Медленно, но верно ужасы этого ненавистного угла разрастаются и терзают его уже неотступно: они отравляют его досуг, от них его сны становятся кошмарными и ночи мучительными. Сначала этот угол вызывал в нем странную неприязнь: он чувствовал, будто при взгляде на него в его мозгу зарождается нечто столь же страшное, чего не должно там быть и что разрывает болью его череп. Потом он начал бояться его, потом ему стал сниться этот угол и какие-то люди, которые на него указывают и шепотом называют по имени то, что в нем скрыто. Затем он уже не мог выносить его вида, но, однако, не мог и отвернуться. Теперь каждую ночь в этом углу стал появляться призрак – тень: нечто безмолвное, ужасное для взора, – но была ли то птица, или зверь, или Закутанная человеческая фигура, этого он не мог бы сказать.
Днем, когда он в камере, ему страшен маленький дворик за стеной. Когда же он во дворе, он боится вернуться в камеру. Когда наступает ночь, – там, в углу, встает призрак. Если бы у заключенного хватило мужества подойти и выгнать его оттуда (он попытался однажды с отчаяния), призрак уселся бы, нахохлившись, на постель страдальца. В сумерках, всегда в один и тот же час, некий голос окликает его по имени; когда же тьма сгущается, оживает его ткацкий станок: даже это ею единственное утешение становится отвратительным чудищем, которое сторожит его до рассвета.
Но вот ужасные видения одно за другим покидают его, – иногда они вдруг возвращаются, только все реже и уже не в таком пугающем облике.

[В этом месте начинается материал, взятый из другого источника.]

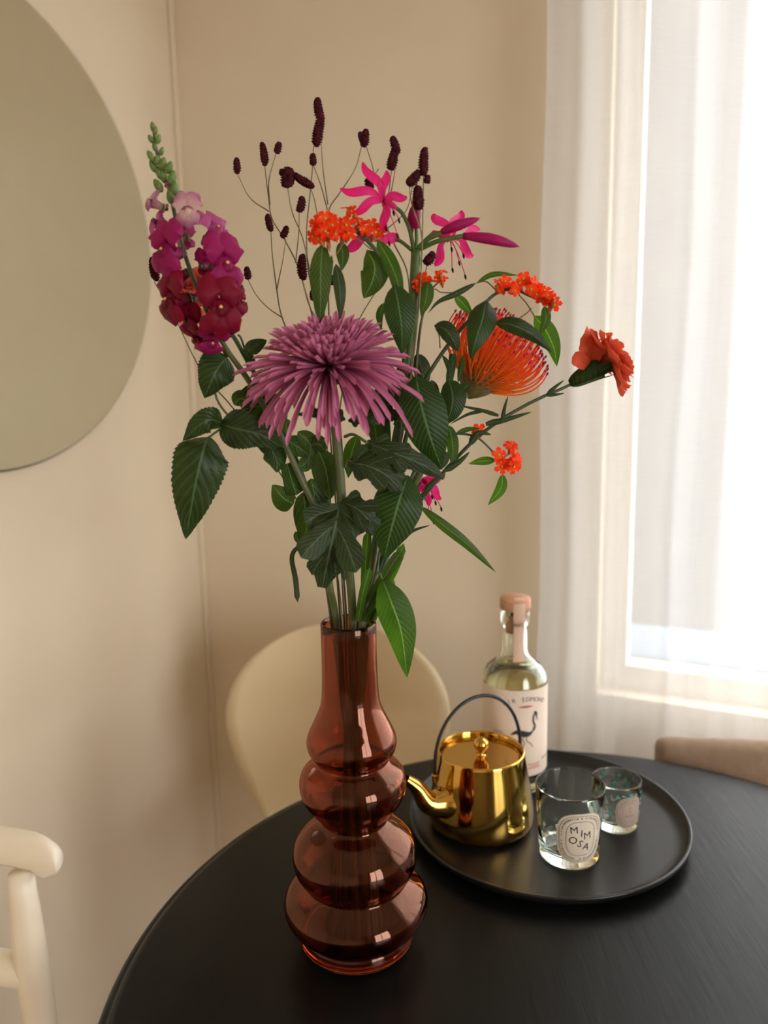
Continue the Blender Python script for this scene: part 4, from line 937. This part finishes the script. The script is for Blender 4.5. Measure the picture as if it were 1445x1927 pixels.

Он беседовал о религии с джентльменом, навещающим его, и читал библию, и написал слова молитвы на грифельной доске, и повесил ее на стене как залог того, что небо защитит и не оставит его. Теперь он иногда думает о своих детях, о жене, но уверен, что они умерли или отреклись от него. Его легко довести до слез; он мягок, покорен, дух его сломлен. По временам прежние терзания начинаются снова, – самая малость может вновь оживить их: знакомый звук или аромат летних цветов в воздухе, но теперь это не длится долго, ибо внешний мир стал видением, а эта одинокая жизнь – горестной действительностью.
Если срок его заключения краток – я хочу сказать, относительно краток, ибо коротким он не может быть, последние полгода едва ли не самые тяжелые, так как тогда он начинает думать, что в тюрьме вспыхнет пожар и он сгорит среди развалин; или что ему суждено умереть в этих стенах; или что его задержат здесь по какому-нибудь ложному обвинению и дадут новый срок; что-то все равно что – должно случиться и помешать ему выйти на свободу. И это естественно, и против этого не приходится спорить, ибо он так долго был отрезан от жизни и так долго и тяжко страдал, что любая случайность покажется ему более вероятной, чем возвращение на свободу, к людям.